The teaching job I was looking forward to the most this year was in Anchorage, AK, with the Alaska Creative Woodworkers Association. I have wanted to visit Alaska since reading Jack London’s “White Fang” as a little boy (yes, I know it takes place in the Yukon Territory).
As it turns out, the state is even more beautiful than I’d imagined. Flying into Anchorage was more like landing in an alien country than an airport. I have simply never seen so much undeveloped wildness.
The woodworkers in Alaska are, of course, just like the woodworkers I have met everywhere else in the world. They are a close-knit and friendly bunch, easy to like and drink a beer with.
The club doesn’t have a dedicated facility, per se. But they hold their classes at the shop of member Don Fall, who has an enormous and fully equipped facility that can easily handle 14 woodworking benches. The shop is on the outskirts of Anchorage, so there is a lot of wildlife.
This morning, the members were smoking ribs for a barbecue, and the No. 1 concern was luring bears in from the woods. And after lunch a moose visited the school and stripped some bark off a birch tree to eat.
This was a small moose – only about a year old – but was bigger than any horse I’ve seen. (I know I sound like a tourist. But getting 10 feet away from a moose is both stupid and incredibly cool.)
For the last two days we have been building precision layout tools – straightedges, winding sticks and try squares – and working on the finer points of sawing, planing and chiseling. Tomorrow we start building Dutch tool chests and will focus on working our butts off.
Some of the fun parts of the class:
• We built Alaskan polissoirs. We made these from a whisk broom and hose clamps. Then we wrapped the whole thing in duct tape. They worked quite well. I only wish the duct tape were camo (so you couldn’t see it).
• Tony Strupulis of Raven’s Edge Toolworks transformed a worthless chisel/rasp into something useful: a bottle opener.
Time for bed. My body still thinks it’s tomorrow.
— Christopher Schwarz
What was the name of that show that had a Moose walking down main street… Ahh yes “Northern Exposure”
Filmed in Roslyn, WA.
Are those the French style try squares with the bridal joint, or the English style with the mortice and tenon, and fancy French decoration? Just curious. From the Woodwright’s Shop episode I was under the impression the English version was the preferred style.
We are building the French style square. It is much easier to do in a classroom environment.
Wow. I’m jealous. All I can say is, what the hell would Roubo have have to say about a moose? You guys rock, love the rasp/beer opener.
BTW, how is your krenov plane? I’ve moved to Nevada since I saw you last in Valley Forge. So many pieces of my wood furniture are crazy warped in afraid to unwrap my krenov plane.
My Krenov plane is doing fine. Exotics are much less sensitive to moisture change once they are acclimated (in my experience).
As to Roubo and moose, I think he would find some way to boil or weld parts of the moose to make them useful to marquetry (read his section on marquetry and I think you’ll agree. I’ll bet the French tried using squirrel boogers as a finish at least once.)

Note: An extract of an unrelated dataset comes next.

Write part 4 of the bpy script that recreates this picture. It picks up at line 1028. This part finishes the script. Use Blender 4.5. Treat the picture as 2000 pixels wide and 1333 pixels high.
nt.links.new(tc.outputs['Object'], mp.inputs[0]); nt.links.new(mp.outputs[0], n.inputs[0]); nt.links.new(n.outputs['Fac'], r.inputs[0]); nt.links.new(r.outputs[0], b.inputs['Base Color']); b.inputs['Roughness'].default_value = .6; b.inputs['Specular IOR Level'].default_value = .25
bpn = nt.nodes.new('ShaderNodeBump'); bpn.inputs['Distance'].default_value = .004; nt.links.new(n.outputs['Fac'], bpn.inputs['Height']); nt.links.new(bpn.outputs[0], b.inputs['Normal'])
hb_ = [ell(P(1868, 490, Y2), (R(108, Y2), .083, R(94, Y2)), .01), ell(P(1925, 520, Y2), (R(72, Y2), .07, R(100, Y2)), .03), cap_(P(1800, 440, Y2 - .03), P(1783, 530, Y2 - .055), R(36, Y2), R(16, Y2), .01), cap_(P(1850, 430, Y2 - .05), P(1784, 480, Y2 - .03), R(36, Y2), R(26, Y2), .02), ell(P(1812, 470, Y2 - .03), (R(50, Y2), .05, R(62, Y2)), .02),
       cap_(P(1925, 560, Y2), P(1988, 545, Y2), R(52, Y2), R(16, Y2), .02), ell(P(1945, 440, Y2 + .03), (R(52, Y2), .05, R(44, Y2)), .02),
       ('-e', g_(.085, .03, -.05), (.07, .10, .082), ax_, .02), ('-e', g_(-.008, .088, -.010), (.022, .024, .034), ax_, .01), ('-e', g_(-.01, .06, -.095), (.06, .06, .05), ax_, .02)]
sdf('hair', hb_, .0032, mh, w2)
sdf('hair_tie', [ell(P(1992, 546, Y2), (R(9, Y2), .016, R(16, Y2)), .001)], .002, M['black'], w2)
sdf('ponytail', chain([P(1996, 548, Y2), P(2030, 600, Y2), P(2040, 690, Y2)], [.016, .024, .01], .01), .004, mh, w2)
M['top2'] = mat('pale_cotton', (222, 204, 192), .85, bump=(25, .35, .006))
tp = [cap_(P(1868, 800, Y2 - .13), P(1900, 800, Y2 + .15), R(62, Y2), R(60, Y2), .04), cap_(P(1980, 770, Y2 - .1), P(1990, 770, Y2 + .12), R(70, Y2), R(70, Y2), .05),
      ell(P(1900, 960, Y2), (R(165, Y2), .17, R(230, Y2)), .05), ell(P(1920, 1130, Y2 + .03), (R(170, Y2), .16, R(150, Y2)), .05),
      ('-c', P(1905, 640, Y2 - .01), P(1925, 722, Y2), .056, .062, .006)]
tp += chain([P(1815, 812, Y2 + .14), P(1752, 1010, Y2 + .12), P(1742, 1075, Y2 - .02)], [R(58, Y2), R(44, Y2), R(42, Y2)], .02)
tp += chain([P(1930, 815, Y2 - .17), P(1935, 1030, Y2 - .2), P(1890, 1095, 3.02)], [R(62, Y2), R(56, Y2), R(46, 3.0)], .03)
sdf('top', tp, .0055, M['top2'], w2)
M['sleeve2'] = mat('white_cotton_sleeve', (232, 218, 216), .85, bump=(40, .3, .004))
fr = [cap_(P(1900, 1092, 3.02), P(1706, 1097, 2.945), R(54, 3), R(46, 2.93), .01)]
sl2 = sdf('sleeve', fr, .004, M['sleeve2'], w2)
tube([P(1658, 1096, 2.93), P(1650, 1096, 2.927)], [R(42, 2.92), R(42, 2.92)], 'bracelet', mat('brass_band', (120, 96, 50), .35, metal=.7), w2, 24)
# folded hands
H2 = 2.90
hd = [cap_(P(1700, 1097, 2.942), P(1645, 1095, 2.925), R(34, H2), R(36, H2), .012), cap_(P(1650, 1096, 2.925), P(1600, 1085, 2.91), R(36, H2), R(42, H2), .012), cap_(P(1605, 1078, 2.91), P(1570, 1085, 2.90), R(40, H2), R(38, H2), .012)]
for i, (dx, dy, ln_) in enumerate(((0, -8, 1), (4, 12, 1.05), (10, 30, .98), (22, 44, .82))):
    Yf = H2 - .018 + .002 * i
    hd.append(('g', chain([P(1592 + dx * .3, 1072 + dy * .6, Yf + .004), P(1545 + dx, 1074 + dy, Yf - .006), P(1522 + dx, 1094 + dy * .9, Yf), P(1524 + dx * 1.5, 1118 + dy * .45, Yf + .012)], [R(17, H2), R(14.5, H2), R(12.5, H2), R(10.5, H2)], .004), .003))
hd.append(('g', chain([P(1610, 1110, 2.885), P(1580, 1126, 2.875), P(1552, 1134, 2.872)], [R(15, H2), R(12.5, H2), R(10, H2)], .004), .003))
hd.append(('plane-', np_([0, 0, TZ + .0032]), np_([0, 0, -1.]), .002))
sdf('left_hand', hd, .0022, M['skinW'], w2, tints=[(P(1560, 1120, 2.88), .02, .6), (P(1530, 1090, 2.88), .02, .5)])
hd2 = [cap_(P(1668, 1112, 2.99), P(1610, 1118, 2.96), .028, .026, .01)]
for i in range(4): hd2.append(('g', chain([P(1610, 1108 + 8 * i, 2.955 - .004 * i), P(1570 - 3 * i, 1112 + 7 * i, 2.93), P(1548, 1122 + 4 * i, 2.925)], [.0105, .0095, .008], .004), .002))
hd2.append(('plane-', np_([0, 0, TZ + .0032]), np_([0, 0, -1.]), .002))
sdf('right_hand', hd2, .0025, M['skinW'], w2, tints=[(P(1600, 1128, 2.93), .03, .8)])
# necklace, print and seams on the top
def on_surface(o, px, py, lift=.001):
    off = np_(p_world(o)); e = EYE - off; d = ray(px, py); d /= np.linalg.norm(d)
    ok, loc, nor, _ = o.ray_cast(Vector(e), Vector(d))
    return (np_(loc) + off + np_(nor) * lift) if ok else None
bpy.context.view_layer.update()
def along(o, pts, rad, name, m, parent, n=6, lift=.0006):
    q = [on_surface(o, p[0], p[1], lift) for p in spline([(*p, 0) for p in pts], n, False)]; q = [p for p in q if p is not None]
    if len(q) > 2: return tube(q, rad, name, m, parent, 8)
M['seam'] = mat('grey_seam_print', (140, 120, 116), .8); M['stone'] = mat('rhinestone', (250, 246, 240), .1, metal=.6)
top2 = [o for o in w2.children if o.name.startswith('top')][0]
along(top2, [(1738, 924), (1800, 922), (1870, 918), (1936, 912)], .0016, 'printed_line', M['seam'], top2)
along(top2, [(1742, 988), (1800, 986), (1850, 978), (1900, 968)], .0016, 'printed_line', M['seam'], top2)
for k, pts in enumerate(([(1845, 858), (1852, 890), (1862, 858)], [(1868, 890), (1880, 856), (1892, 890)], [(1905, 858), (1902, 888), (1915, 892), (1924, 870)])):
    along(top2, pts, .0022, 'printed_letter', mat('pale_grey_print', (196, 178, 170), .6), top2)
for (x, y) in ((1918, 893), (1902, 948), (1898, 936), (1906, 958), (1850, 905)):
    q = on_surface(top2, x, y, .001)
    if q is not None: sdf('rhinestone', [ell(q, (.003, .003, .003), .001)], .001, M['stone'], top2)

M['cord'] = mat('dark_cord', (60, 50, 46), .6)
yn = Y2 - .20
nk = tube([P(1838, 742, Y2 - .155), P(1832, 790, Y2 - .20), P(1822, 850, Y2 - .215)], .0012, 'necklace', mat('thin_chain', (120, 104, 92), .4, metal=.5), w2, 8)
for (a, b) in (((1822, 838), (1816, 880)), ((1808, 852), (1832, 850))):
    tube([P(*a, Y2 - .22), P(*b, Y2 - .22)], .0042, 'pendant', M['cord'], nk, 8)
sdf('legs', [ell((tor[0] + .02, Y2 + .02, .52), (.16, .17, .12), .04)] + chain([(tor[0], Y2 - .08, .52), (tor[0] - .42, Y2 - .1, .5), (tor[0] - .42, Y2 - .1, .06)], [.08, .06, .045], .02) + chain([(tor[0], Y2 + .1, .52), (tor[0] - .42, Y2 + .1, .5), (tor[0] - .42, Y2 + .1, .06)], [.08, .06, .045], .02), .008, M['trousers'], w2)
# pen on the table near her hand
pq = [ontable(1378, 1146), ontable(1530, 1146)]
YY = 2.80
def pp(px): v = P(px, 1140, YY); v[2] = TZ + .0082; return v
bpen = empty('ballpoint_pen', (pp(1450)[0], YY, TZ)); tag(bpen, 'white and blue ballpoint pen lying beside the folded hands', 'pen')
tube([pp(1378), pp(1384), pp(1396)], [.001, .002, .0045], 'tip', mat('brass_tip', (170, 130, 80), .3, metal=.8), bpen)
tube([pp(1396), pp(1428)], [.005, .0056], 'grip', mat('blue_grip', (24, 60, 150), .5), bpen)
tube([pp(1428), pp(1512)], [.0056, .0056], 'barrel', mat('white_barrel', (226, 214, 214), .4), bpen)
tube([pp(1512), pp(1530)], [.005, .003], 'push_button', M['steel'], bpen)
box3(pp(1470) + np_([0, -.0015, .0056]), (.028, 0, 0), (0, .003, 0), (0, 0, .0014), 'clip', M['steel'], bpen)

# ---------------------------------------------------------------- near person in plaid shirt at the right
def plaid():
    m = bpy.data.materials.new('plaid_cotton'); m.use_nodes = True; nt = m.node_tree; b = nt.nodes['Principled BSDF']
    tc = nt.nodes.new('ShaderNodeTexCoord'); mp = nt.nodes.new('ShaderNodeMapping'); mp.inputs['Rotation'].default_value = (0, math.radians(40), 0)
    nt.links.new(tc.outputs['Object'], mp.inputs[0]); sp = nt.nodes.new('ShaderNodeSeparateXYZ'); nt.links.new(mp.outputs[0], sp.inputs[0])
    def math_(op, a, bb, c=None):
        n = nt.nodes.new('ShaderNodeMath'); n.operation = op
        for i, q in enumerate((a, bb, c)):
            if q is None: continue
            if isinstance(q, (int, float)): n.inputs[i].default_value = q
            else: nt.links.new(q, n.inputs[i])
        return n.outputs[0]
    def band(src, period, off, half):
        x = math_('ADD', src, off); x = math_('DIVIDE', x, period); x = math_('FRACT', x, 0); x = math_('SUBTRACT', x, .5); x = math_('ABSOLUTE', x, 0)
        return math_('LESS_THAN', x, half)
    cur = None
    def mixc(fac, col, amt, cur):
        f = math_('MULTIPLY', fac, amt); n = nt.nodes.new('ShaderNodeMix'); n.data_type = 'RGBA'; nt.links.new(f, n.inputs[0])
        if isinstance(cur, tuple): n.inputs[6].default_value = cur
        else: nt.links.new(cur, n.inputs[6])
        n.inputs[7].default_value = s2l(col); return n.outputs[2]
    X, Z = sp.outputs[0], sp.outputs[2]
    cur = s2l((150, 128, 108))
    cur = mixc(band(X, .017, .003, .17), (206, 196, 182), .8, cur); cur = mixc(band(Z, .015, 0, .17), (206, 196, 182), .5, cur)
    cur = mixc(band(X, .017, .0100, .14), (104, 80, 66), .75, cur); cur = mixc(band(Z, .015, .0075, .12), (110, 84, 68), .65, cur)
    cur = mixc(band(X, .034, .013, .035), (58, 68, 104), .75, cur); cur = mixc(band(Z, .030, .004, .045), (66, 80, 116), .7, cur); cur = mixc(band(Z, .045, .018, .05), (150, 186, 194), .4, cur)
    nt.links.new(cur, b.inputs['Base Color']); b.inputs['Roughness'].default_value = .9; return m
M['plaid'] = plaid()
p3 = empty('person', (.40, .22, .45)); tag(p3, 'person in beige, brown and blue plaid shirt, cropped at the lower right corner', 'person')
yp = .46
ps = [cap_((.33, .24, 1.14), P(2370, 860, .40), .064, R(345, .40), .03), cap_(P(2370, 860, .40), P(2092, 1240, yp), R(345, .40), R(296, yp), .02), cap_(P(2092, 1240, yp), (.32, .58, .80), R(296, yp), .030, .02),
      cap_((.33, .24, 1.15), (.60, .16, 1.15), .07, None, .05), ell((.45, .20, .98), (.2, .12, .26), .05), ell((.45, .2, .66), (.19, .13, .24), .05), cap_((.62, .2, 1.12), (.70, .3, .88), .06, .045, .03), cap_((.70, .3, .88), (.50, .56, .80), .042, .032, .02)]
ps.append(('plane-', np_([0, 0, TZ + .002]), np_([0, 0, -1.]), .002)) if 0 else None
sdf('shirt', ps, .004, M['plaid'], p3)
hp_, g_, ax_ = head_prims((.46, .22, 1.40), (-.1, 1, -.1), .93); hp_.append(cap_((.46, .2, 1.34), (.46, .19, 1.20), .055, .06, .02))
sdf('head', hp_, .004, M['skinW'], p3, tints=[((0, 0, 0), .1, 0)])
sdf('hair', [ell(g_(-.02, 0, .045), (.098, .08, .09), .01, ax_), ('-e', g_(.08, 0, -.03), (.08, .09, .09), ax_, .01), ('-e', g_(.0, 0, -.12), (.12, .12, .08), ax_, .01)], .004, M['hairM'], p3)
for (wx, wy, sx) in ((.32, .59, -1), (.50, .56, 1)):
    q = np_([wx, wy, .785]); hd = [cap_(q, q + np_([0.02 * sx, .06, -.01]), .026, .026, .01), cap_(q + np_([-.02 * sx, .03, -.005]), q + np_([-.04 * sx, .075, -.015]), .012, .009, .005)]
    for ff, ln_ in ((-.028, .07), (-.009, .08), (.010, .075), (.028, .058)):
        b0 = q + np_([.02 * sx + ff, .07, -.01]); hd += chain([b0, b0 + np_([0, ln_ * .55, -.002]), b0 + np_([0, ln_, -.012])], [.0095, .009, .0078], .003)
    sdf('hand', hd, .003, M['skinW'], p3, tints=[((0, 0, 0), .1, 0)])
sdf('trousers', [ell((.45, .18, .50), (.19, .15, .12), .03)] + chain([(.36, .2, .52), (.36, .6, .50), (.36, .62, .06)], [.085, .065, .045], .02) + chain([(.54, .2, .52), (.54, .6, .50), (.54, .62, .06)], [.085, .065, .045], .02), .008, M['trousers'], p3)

Nice use of disposable paper plate in the first picture. Presumably to protect the bench and the waxy surface easily releases from the square. I use the bags out of cereal boxes for the same purpose. Yes wood workers are very special people and I wonder if it is the creativity and the use of our hands that tames us. Must pop down to the shop and make a square.
chisel/rasp? so you can impale yourself while shaping? or pare to an ever shifting reference edge? What numbnut came up with this tool, and who was foolish enough to buy it? sounds like something from those crazy canadians who came up with the chainsaw dovetailer and the 4 wheel drive lathe.
Oh duct tape! Is there nothing you can’t do?
(Well, open a beer bottle for one.)
If you can open a bottle of beer with a sheet of paper (https://www.youtube.com/watch?v=00DWLkVLbd4) there must be a way to do it with duct tape.
This calls for research. Lots and lots of research. And not that namby-pamby library kind. This is gonna be a Kon-Tiki project!
I was thinking the same thing. With duck tape I am considering rolling it up and using it as loop to pull off the top. If it works the first time I will retest several times to make sure the first time was not a fluke. Plus there are hundreds of brands of duct tape to test.
multiplied by the number of brands of beer 🙂
Thanks Chris. We had a blast!
I love the comment about sounding like a tourist. I too am pretty well traveled. But when I went to North House in Grand Marais, MN (http://www.northhouse.org/) I had a similar experience. I saw a moose and her cub on a dark drive back to town one night and couldn’t believe my eyes. If you folks haven’t heard of this place you have to check it out. Follansbee posted about it a few weeks ago. I highly recommend it.
So jealous! Can’t believe there’s snow on the ground. It was almost 90 here the other day.